Unerheblich ist für die Anwendung der Kostenregelung des § 161 Abs. 3 VwGO i.V.m. § 75 VwGO, ob die Klägerin nach der Erledigterklärung der Untätigkeitsklage ein neues Klageverfahren gegen den Bescheid der Beklagten führt (str., a.A. u.a. VG München, B.v. 23.5.2017 – M 22 K 16.32643 -; VG Gelsenkirchen, B.v. 14.7.2016 – 3 K 4064/16 – juris Rn 4; VG Düsseldorf, B.v. 23.7.2015 – 22 K 3235/15/15 – juris Rn 9; VG Göttingen, B.v. 6.11.2003 – 3 A 200/03 – juris Rn 3). Das Bundesverwaltungsgericht führt zu der Problematik aus, dass für eine Kostenüberbürdung auf den Beklagten nach § 161 Abs. 3 VwGO mangels Kausalität der Untätigkeit keine Rechtfertigung mehr bestünde, wenn nach Ablehnung des beantragten Verwaltungsaktes der Kläger den Rechtsstreit fortsetzt und unterliegt (BVerwG, B.v. 23.7.1991 – 3 C 56/90 – juris). Dies greift jedoch nicht, wenn das Verfahren nicht durch Einbeziehung des Bescheids mit (sachdienlicher) Klageänderung von einer Untätigkeitsklage auf eine Verpflichtungsklage umgestellt und fortgeführt, sondern für erledigt erklärt und in einem neuen Verfahren betrieben wird (a.A. siehe zuvor). Die Klägerin bestimmt mit ihren Anträgen grundsätzlich den Gegenstand eines verwaltungsgerichtlichen Verfahrens. Dieser wurde im vorliegenden Verfahren gerade nicht geändert, sondern beinhaltet die Untätigkeit der Beklagten hinsichtlich des klägerischen Asylantrags. Aufgrund dessen hat die Beklagte die Kosten des Verfahrens zu tragen. Wird sie einem zusätzlichen Prozesskostenrisiko durch eine weitere Klage gegen ihren Bescheid ausgesetzt, läge dies in der inhaltlichen Entscheidung der Beklagten begründet, stünde aber mit ihrer vorangegangenen Untätigkeit gerade nicht in kausalem Zusammenhang. Ob bei der Kostenentscheidung im Rahmen einer Klage gegen den Bescheid der Beklagten Berücksichtigung finden könnte – z.B. unter Anwendung von § 155 Abs. 4 VwGO -, dass sich der Klägerin eine prozessökonomischere Vorgehensweise geboten hätte, ist im vorliegenden Einstellungsbeschluss zur Untätigkeitsklage nicht zu beurteilen.

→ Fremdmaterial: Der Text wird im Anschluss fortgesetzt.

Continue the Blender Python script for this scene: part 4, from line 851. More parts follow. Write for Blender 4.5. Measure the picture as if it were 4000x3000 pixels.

Mit der allgemeinen Prozesserklärung des Bundesamtes für Migration und Flüchtlinge vom 27. Juni 2017 hat die Beklagte eine Herabsetzung des Gegenstandswerts in Fällen, die (nur) auf Fortsetzung des Asylverfahrens gerichtet sind, beantragt.
Die Reduzierung des Gegenstandswerts auf 2.500,- Euro entspricht den Gründen der Billigkeit i.S.v. § 30 Abs. 2 RVG, da das Bestehen materieller Ansprüche der Klägerin nicht Gegenstand im vorliegenden Verfahren war.
Dieser Beschluss ist unanfechtbar (§ 80 AsylG).